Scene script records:

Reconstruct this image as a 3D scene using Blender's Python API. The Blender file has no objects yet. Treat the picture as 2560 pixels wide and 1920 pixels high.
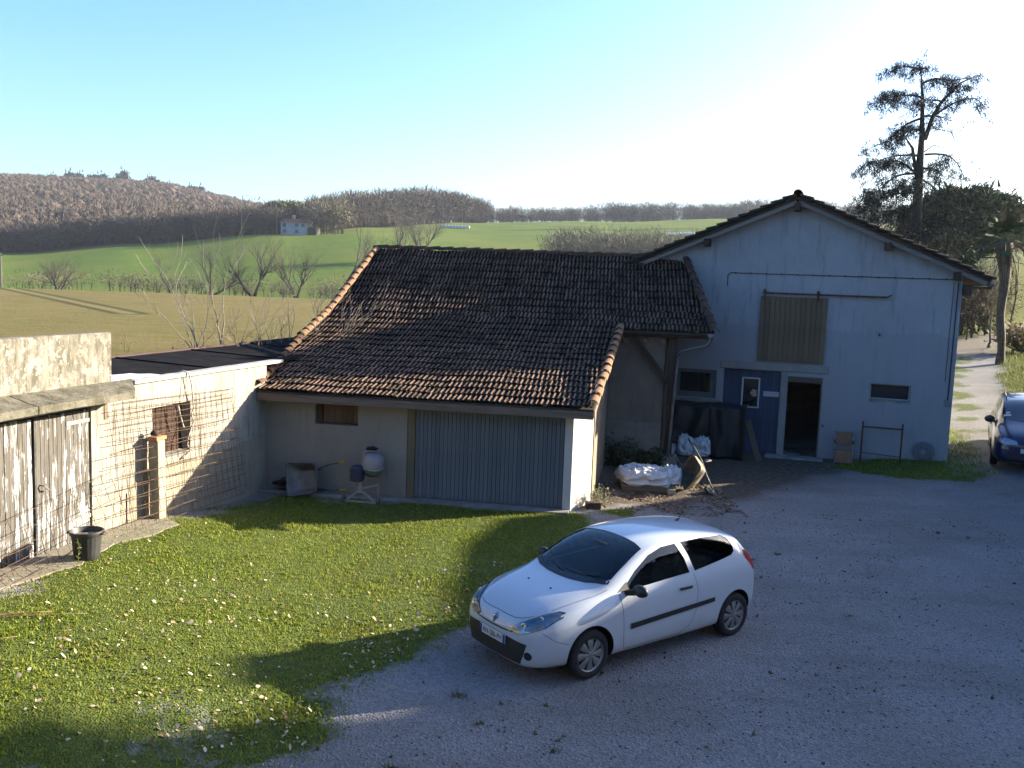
import bpy, bmesh, math, random
import numpy as np
from math import sin, cos, pi, radians, sqrt, atan2
from mathutils import Vector, Matrix, noise as mnoise
from mathutils.geometry import delaunay_2d_cdt
from mathutils.bvhtree import BVHTree

SC = bpy.context.scene
COL = SC.collection
random.seed(7)
RNG = np.random.default_rng(7)

# ------------------------------------------------------------------ camera
CAM_H = 4.7
PITCH, ROLL = radians(6.4), radians(2.1)
_f = Vector((0, cos(PITCH), -sin(PITCH))); _r = Vector((1, 0, 0)); _u = _r.cross(_f)
_r2 = _r*cos(ROLL)+_u*sin(ROLL); _u2 = -_r*sin(ROLL)+_u*cos(ROLL)
cd = bpy.data.cameras.new('camera'); cam = bpy.data.objects.new('camera', cd); COL.objects.link(cam)
cam.matrix_world = Matrix(((_r2.x, _u2.x, -_f.x, 0), (_r2.y, _u2.y, -_f.y, 0), (_r2.z, _u2.z, -_f.z, CAM_H), (0, 0, 0, 1)))
cd.sensor_width = 36; cd.lens = 2325/2560*36; cd.clip_start = .1; cd.clip_end = 6000
SC.camera = cam

# ------------------------------------------------------------------ sky and sun
SUN_AZ, SUN_EL = radians(22.0), radians(17.5)      # azimuth measured from +X towards +Y
TO_SUN = Vector((cos(SUN_AZ)*cos(SUN_EL), sin(SUN_AZ)*cos(SUN_EL), sin(SUN_EL)))
w = bpy.data.worlds.new('World'); SC.world = w; w.use_nodes = True
nt = w.node_tree; nt.nodes.clear()
sky = nt.nodes.new('ShaderNodeTexSky'); sky.sky_type = 'NISHITA'; sky.sun_disc = False
sky.sun_elevation = SUN_EL; sky.sun_rotation = pi/2-SUN_AZ
sky.altitude = 200; sky.air_density = 1.0; sky.dust_density = 3.0; sky.ozone_density = 3.0
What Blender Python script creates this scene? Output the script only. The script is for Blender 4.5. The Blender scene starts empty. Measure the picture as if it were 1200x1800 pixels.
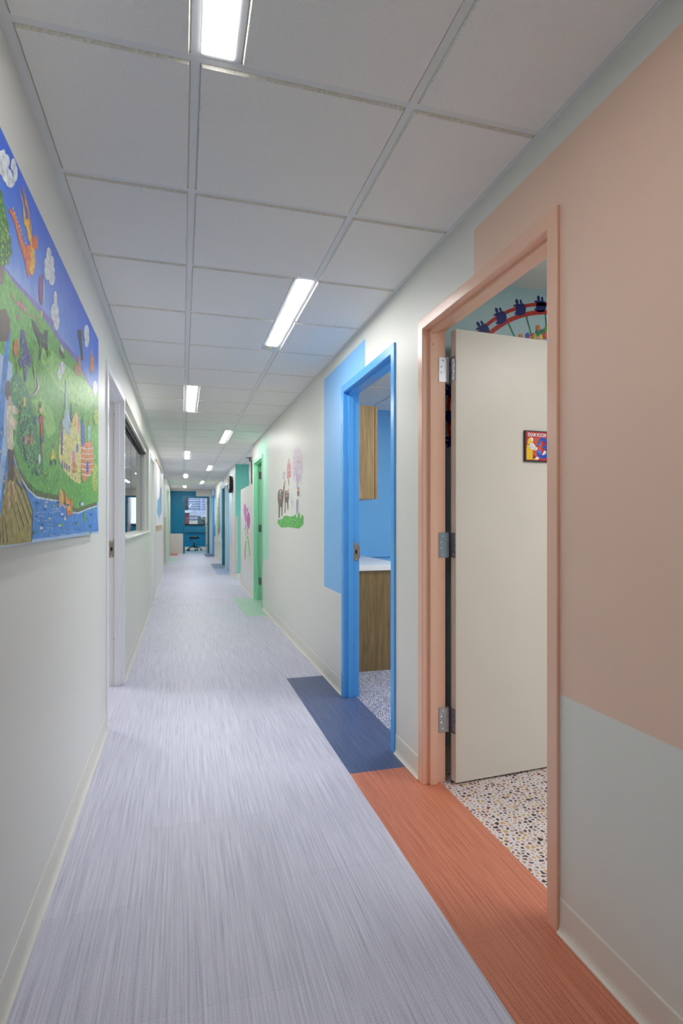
import bpy, bmesh, math, random
from mathutils import Vector, Matrix

# ------------------------------------------------------------------ camera, world, exposure
scene = bpy.context.scene
col = scene.collection
H, CEIL = 1.2242, 2.4362
cam_data = bpy.data.cameras.new('camera')
cam = bpy.data.objects.new('camera', cam_data); col.objects.link(cam)
cam.location = (0, 0, H)
cam.rotation_euler = (math.pi / 2, 0, -0.2775)
cam_data.sensor_fit = 'HORIZONTAL'
cam_data.sensor_width = 36.0
cam_data.lens = 36.0 * 982.9 / 1200.0
cam_data.shift_y = (916.1 - 900.0) / 1200.0
cam_data.clip_start = 0.02; cam_data.clip_end = 5000
scene.camera = cam
scene.view_settings.view_transform = 'Standard'
scene.view_settings.look = 'None'
scene.view_settings.gamma = 1.0
scene.view_settings.use_curve_mapping = False
scene.view_settings.exposure = 0.0
scene.cycles.max_bounces = 18; scene.cycles.diffuse_bounces = 14; scene.cycles.glossy_bounces = 6; scene.cycles.transparent_max_bounces = 12
scene.cycles.caustics_reflective = False; scene.cycles.caustics_refractive = False
LAMP = 50.0          # strength of the corridor lenses
LAMP_NEAR = 26.0     # the nearest one burns dimmer
ROOM_LAMP = {'coral': 17.0, 'blue': 15.0, 'end': 22.0, 'alcove': 12.0, 'left': 22.0}
world = bpy.data.worlds.new('sky'); scene.world = world
world.use_nodes = True
bgn = world.node_tree.nodes['Background']
bgn.inputs[0].default_value = (0.72, 0.82, 1.0, 1); bgn.inputs[1].default_value = 2.6

# ------------------------------------------------------------------ materials
def lin(c):
    c = c / 255.0
    return c / 12.92 if c <= 0.04045 else ((c + 0.055) / 1.055) ** 2.4
def rgb(r, g, b): return (lin(r), lin(g), lin(b), 1)
MATS = {}
def mat(name, color, rough=0.5, spec=0.5, metal=0.0, bump=0.0, bscale=200.0, vary=0.0, vscale=3.0, emit=0.0):
    if name in MATS: return MATS[name]
    m = bpy.data.materials.new(name); m.use_nodes = True
    nt = m.node_tree; N = nt.nodes; Lk = nt.links
    b = N['Principled BSDF']
    b.inputs['Base Color'].default_value = color
    b.inputs['Roughness'].default_value = rough
    b.inputs['Specular IOR Level'].default_value = spec
    b.inputs['Metallic'].default_value = metal
    tc = N.new('ShaderNodeTexCoord')
    if bump:
        n = N.new('ShaderNodeTexNoise'); n.inputs['Scale'].default_value = bscale; n.inputs['Detail'].default_value = 2
        bp = N.new('ShaderNodeBump'); bp.inputs['Strength'].default_value = bump; bp.inputs['Distance'].default_value = 0.002
        Lk.new(tc.outputs['Object'], n.inputs['Vector']); Lk.new(n.outputs['Fac'], bp.inputs['Height']); Lk.new(bp.outputs[0], b.inputs['Normal'])
    if vary:
        n = N.new('ShaderNodeTexNoise'); n.inputs['Scale'].default_value = vscale; n.inputs['Detail'].default_value = 5
        r = N.new('ShaderNodeValToRGB')
        r.color_ramp.elements[0].position = 0.3; r.color_ramp.elements[1].position = 0.7
        r.color_ramp.elements[0].color = tuple(c * (1 - vary) for c in color[:3]) + (1,)
        r.color_ramp.elements[1].color = tuple(min(1, c * (1 + vary)) for c in color[:3]) + (1,)
        Lk.new(tc.outputs['Object'], n.inputs['Vector']); Lk.new(n.outputs['Fac'], r.inputs[0]); Lk.new(r.outputs[0], b.inputs['Base Color'])
    if emit:
        b.inputs['Emission Color'].default_value = color; b.inputs['Emission Strength'].default_value = emit
    MATS[name] = m
    return m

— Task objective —
Copy the material shown above in full and exactly. Skip the pictures.

— Answer —
Reconstruct this image as a 3D scene using Blender's Python API. The Blender file has no objects yet. Treat the picture as 2560 pixels wide and 1920 pixels high.
import bpy, bmesh, math, random
import numpy as np
from math import sin, cos, pi, radians, sqrt, atan2
from mathutils import Vector, Matrix, noise as mnoise
from mathutils.geometry import delaunay_2d_cdt
from mathutils.bvhtree import BVHTree

SC = bpy.context.scene
COL = SC.collection
random.seed(7)
RNG = np.random.default_rng(7)

# ------------------------------------------------------------------ camera
CAM_H = 4.7
PITCH, ROLL = radians(6.4), radians(2.1)
_f = Vector((0, cos(PITCH), -sin(PITCH))); _r = Vector((1, 0, 0)); _u = _r.cross(_f)
_r2 = _r*cos(ROLL)+_u*sin(ROLL); _u2 = -_r*sin(ROLL)+_u*cos(ROLL)
cd = bpy.data.cameras.new('camera'); cam = bpy.data.objects.new('camera', cd); COL.objects.link(cam)
cam.matrix_world = Matrix(((_r2.x, _u2.x, -_f.x, 0), (_r2.y, _u2.y, -_f.y, 0), (_r2.z, _u2.z, -_f.z, CAM_H), (0, 0, 0, 1)))
cd.sensor_width = 36; cd.lens = 2325/2560*36; cd.clip_start = .1; cd.clip_end = 6000
SC.camera = cam

# ------------------------------------------------------------------ sky and sun
SUN_AZ, SUN_EL = radians(22.0), radians(17.5)      # azimuth measured from +X towards +Y
TO_SUN = Vector((cos(SUN_AZ)*cos(SUN_EL), sin(SUN_AZ)*cos(SUN_EL), sin(SUN_EL)))
w = bpy.data.worlds.new('World'); SC.world = w; w.use_nodes = True
nt = w.node_tree; nt.nodes.clear()
sky = nt.nodes.new('ShaderNodeTexSky'); sky.sky_type = 'NISHITA'; sky.sun_disc = False
sky.sun_elevation = SUN_EL; sky.sun_rotation = pi/2-SUN_AZ
sky.altitude = 200; sky.air_density = 1.0; sky.dust_density = 3.0; sky.ozone_density = 3.0
What Blender Python script creates this scene? Output the script only. The script is for Blender 4.5. The Blender scene starts empty. Measure the picture as if it were 1200x1800 pixels.
import bpy, bmesh, math, random
from mathutils import Vector, Matrix

# ------------------------------------------------------------------ camera, world, exposure
scene = bpy.context.scene
col = scene.collection
H, CEIL = 1.2242, 2.4362
cam_data = bpy.data.cameras.new('camera')
cam = bpy.data.objects.new('camera', cam_data); col.objects.link(cam)
cam.location = (0, 0, H)
cam.rotation_euler = (math.pi / 2, 0, -0.2775)
cam_data.sensor_fit = 'HORIZONTAL'
cam_data.sensor_width = 36.0
cam_data.lens = 36.0 * 982.9 / 1200.0
cam_data.shift_y = (916.1 - 900.0) / 1200.0
cam_data.clip_start = 0.02; cam_data.clip_end = 5000
scene.camera = cam
scene.view_settings.view_transform = 'Standard'
scene.view_settings.look = 'None'
scene.view_settings.gamma = 1.0
scene.view_settings.use_curve_mapping = False
scene.view_settings.exposure = 0.0
scene.cycles.max_bounces = 18; scene.cycles.diffuse_bounces = 14; scene.cycles.glossy_bounces = 6; scene.cycles.transparent_max_bounces = 12
scene.cycles.caustics_reflective = False; scene.cycles.caustics_refractive = False
LAMP = 50.0          # strength of the corridor lenses
LAMP_NEAR = 26.0     # the nearest one burns dimmer
ROOM_LAMP = {'coral': 17.0, 'blue': 15.0, 'end': 22.0, 'alcove': 12.0, 'left': 22.0}
world = bpy.data.worlds.new('sky'); scene.world = world
world.use_nodes = True
bgn = world.node_tree.nodes['Background']
bgn.inputs[0].default_value = (0.72, 0.82, 1.0, 1); bgn.inputs[1].default_value = 2.6

# ------------------------------------------------------------------ materials
def lin(c):
    c = c / 255.0
    return c / 12.92 if c <= 0.04045 else ((c + 0.055) / 1.055) ** 2.4
def rgb(r, g, b): return (lin(r), lin(g), lin(b), 1)
MATS = {}
def mat(name, color, rough=0.5, spec=0.5, metal=0.0, bump=0.0, bscale=200.0, vary=0.0, vscale=3.0, emit=0.0):
    if name in MATS: return MATS[name]
    m = bpy.data.materials.new(name); m.use_nodes = True
    nt = m.node_tree; N = nt.nodes; Lk = nt.links
    b = N['Principled BSDF']
    b.inputs['Base Color'].default_value = color
    b.inputs['Roughness'].default_value = rough
    b.inputs['Specular IOR Level'].default_value = spec
    b.inputs['Metallic'].default_value = metal
    tc = N.new('ShaderNodeTexCoord')
    if bump:
        n = N.new('ShaderNodeTexNoise'); n.inputs['Scale'].default_value = bscale; n.inputs['Detail'].default_value = 2
        bp = N.new('ShaderNodeBump'); bp.inputs['Strength'].default_value = bump; bp.inputs['Distance'].default_value = 0.002
        Lk.new(tc.outputs['Object'], n.inputs['Vector']); Lk.new(n.outputs['Fac'], bp.inputs['Height']); Lk.new(bp.outputs[0], b.inputs['Normal'])
    if vary:
        n = N.new('ShaderNodeTexNoise'); n.inputs['Scale'].default_value = vscale; n.inputs['Detail'].default_value = 5
        r = N.new('ShaderNodeValToRGB')
        r.color_ramp.elements[0].position = 0.3; r.color_ramp.elements[1].position = 0.7
        r.color_ramp.elements[0].color = tuple(c * (1 - vary) for c in color[:3]) + (1,)
        r.color_ramp.elements[1].color = tuple(min(1, c * (1 + vary)) for c in color[:3]) + (1,)
        Lk.new(tc.outputs['Object'], n.inputs['Vector']); Lk.new(n.outputs['Fac'], r.inputs[0]); Lk.new(r.outputs[0], b.inputs['Base Color'])
    if emit:
        b.inputs['Emission Color'].default_value = color; b.inputs['Emission Strength'].default_value = emit
    MATS[name] = m
    return m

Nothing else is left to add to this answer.